Scene script records.
+--
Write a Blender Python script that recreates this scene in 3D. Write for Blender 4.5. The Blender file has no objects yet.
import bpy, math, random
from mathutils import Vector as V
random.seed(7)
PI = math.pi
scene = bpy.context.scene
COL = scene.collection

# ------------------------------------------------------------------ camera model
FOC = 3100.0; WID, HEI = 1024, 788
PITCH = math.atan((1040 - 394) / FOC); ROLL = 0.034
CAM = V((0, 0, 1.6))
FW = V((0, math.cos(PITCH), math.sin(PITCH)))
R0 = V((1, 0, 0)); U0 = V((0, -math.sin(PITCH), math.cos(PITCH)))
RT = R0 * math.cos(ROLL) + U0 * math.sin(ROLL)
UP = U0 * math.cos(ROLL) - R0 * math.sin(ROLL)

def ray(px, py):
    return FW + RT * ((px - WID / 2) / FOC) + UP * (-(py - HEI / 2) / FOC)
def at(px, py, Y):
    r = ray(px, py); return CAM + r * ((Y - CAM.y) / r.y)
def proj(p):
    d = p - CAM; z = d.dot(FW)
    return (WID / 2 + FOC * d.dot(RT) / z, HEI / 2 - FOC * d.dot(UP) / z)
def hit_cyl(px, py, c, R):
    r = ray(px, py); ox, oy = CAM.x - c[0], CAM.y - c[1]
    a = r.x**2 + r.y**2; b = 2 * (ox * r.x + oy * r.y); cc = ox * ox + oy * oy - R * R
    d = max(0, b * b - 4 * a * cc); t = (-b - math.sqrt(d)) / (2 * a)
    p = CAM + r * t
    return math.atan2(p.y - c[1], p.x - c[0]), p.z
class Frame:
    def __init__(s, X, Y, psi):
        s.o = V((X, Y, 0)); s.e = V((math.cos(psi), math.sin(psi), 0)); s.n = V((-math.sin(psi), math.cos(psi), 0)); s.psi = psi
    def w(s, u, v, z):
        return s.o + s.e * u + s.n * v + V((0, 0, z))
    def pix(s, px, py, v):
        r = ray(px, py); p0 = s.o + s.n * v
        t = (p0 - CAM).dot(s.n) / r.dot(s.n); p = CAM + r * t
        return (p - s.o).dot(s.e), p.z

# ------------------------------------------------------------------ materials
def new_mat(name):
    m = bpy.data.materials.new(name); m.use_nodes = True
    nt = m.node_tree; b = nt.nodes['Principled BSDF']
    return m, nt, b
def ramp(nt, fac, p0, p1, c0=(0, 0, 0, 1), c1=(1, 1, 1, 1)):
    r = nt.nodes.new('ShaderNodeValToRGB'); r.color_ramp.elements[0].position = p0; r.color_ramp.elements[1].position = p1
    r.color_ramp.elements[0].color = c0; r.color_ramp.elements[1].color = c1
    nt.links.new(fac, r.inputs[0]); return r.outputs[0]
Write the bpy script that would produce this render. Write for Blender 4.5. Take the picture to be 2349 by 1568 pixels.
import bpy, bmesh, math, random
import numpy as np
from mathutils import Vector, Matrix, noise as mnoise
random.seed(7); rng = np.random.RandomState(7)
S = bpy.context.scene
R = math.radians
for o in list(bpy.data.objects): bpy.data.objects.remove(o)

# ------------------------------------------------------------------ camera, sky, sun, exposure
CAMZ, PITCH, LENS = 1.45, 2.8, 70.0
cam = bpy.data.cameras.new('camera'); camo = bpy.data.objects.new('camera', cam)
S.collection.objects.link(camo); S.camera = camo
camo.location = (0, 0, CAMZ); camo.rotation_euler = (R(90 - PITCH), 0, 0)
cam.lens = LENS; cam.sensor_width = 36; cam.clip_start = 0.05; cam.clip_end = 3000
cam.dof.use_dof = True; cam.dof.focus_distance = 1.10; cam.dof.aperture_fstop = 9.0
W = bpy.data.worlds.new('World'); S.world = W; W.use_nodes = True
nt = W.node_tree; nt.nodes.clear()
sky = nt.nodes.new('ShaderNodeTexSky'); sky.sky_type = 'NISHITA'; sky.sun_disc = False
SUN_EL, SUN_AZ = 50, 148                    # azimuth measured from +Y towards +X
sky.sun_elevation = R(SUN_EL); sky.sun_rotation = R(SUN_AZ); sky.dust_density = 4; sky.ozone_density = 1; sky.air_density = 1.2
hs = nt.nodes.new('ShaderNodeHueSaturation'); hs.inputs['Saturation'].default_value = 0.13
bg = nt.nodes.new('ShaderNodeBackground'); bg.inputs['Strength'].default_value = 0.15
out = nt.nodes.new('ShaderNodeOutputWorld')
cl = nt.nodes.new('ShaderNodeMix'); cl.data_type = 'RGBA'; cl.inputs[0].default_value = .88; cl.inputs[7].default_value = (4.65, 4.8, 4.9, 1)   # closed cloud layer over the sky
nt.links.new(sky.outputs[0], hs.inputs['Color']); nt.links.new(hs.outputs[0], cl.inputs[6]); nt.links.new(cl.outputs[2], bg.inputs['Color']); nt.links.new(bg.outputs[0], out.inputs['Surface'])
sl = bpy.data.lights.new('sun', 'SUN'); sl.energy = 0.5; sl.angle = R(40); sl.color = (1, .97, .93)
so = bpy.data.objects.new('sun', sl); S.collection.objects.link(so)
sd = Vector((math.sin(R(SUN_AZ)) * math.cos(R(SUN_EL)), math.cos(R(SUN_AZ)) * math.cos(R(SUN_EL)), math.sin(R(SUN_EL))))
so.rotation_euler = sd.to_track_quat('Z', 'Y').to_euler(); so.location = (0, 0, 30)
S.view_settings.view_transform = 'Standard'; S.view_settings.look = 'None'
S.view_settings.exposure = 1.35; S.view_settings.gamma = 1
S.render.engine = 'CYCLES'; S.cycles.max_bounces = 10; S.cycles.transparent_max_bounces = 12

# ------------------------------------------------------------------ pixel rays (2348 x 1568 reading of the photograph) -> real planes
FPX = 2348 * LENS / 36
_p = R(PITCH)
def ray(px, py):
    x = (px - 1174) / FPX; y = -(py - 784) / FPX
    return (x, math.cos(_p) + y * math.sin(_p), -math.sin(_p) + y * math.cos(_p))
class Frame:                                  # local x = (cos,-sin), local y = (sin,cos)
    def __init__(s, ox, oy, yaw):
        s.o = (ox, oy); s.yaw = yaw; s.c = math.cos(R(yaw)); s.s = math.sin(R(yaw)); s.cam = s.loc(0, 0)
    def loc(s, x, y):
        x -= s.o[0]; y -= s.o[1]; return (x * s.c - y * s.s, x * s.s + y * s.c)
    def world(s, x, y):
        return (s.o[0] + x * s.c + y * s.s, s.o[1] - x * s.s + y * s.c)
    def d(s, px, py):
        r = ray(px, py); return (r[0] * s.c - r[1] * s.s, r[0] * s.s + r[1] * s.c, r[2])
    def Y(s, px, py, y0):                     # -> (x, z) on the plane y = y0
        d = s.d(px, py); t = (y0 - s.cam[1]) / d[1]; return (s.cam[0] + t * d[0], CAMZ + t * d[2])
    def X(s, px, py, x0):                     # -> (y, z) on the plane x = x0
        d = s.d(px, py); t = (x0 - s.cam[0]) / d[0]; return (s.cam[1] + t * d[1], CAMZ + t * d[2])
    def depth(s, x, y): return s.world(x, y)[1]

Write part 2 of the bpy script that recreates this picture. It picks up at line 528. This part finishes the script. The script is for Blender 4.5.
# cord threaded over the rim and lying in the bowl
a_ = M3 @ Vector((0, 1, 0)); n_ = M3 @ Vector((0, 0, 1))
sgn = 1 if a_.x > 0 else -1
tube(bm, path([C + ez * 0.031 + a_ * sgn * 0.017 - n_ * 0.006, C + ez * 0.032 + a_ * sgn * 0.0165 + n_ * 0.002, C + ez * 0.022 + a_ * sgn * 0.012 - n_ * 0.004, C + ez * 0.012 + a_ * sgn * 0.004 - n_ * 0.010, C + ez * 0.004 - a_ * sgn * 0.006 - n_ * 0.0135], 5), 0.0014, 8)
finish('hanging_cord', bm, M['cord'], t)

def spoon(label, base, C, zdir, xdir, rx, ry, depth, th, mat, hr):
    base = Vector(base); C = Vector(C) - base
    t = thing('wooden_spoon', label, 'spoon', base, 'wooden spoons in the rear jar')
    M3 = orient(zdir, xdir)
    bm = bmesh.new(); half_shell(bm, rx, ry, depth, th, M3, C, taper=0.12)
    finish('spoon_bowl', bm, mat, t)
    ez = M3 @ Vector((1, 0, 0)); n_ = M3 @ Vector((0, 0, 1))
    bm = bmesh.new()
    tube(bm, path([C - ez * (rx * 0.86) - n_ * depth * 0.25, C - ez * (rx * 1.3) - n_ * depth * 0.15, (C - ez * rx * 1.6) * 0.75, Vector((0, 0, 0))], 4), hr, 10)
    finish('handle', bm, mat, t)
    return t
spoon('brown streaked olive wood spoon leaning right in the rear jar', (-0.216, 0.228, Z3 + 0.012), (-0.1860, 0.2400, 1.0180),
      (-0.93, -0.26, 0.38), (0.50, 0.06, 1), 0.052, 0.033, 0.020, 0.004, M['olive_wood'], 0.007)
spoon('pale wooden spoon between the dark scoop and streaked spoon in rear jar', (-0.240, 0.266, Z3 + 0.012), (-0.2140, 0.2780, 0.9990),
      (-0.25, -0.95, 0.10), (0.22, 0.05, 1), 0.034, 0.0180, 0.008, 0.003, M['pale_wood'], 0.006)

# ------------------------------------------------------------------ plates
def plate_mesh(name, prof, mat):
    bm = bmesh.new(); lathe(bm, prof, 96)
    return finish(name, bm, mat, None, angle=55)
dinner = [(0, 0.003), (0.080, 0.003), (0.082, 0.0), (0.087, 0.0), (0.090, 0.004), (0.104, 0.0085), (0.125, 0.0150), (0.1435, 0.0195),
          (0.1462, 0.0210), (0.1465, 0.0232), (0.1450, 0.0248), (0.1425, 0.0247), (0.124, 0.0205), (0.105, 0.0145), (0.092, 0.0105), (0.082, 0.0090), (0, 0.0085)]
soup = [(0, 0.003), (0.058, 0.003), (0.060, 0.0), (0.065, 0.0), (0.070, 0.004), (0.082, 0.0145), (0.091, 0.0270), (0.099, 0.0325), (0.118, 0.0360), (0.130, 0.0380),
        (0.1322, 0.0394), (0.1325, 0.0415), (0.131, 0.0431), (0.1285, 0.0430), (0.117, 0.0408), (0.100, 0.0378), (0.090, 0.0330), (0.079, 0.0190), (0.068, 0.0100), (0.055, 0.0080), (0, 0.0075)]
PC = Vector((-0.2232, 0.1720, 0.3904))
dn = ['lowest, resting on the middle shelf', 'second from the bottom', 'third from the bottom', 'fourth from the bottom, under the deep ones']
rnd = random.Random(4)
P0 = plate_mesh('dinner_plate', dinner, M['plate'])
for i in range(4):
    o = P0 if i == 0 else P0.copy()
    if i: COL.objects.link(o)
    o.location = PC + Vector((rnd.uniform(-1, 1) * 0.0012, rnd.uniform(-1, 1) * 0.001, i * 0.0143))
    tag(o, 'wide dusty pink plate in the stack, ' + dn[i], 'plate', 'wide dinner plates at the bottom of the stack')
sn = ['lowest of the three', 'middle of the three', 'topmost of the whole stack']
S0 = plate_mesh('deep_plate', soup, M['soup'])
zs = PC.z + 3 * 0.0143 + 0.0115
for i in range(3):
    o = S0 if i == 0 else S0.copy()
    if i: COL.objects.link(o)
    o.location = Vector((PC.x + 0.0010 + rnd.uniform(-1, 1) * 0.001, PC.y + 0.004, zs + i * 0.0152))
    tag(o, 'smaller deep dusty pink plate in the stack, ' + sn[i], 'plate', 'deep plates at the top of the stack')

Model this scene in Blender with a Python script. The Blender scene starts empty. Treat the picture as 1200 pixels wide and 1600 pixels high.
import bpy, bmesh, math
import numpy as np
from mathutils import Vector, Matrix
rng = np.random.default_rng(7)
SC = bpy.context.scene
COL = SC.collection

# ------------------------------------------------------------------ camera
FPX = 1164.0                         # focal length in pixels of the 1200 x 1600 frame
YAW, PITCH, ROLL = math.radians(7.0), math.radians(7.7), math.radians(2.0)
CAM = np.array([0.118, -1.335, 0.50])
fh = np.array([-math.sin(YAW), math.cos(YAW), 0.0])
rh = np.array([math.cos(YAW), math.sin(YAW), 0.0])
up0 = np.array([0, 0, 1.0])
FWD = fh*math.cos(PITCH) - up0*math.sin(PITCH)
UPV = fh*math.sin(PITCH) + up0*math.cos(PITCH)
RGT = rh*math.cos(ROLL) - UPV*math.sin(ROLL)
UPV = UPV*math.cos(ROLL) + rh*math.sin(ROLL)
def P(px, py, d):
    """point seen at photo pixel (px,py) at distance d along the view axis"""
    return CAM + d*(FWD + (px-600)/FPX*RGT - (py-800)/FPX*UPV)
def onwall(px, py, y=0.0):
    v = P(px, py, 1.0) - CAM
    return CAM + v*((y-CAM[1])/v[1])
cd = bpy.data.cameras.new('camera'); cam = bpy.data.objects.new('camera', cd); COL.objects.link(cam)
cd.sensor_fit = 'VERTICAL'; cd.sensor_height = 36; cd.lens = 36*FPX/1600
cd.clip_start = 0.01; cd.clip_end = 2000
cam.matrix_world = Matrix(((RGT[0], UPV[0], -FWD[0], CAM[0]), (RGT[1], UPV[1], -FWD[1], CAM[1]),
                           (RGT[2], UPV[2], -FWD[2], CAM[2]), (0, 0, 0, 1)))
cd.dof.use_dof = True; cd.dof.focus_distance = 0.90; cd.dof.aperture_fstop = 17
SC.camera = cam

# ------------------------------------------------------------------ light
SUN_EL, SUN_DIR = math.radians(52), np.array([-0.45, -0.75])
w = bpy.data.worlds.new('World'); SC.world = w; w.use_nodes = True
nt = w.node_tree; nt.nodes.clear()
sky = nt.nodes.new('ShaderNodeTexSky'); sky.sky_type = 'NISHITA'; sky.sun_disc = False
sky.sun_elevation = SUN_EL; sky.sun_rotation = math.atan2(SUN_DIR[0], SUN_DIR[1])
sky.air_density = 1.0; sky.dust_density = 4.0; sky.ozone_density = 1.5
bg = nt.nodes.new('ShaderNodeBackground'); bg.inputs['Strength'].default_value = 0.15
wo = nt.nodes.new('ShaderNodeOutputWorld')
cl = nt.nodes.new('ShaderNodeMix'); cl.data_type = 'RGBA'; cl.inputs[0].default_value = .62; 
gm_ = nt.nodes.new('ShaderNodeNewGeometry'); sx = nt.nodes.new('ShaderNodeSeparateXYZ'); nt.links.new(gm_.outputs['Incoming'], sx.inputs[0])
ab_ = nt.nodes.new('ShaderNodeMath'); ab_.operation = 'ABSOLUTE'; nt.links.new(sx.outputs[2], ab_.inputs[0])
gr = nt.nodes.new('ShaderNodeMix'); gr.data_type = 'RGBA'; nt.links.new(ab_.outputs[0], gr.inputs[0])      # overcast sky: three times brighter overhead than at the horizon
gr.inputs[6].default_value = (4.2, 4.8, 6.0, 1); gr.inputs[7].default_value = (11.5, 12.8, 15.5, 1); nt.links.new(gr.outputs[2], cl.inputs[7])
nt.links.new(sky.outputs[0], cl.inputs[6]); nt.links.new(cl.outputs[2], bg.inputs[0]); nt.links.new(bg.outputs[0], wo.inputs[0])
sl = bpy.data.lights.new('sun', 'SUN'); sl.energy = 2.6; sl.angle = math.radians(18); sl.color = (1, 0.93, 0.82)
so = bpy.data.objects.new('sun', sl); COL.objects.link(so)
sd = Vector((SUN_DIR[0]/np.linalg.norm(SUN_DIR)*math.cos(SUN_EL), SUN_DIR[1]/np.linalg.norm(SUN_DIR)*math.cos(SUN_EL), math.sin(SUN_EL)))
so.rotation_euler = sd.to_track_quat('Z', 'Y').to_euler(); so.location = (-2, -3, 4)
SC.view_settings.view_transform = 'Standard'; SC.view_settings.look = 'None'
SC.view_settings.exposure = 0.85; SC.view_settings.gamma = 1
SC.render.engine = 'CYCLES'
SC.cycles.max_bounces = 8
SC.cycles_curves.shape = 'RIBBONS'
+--
What you need to do.
Transcribe the lines beginning at the one that contains "Model this scene" and ending at the one that contains "COL = SC.collection", with nothing added or left out.

Reply.
Model this scene in Blender with a Python script. The Blender scene starts empty. Treat the picture as 1200 pixels wide and 1600 pixels high.
import bpy, bmesh, math
import numpy as np
from mathutils import Vector, Matrix
rng = np.random.default_rng(7)
SC = bpy.context.scene
COL = SC.collection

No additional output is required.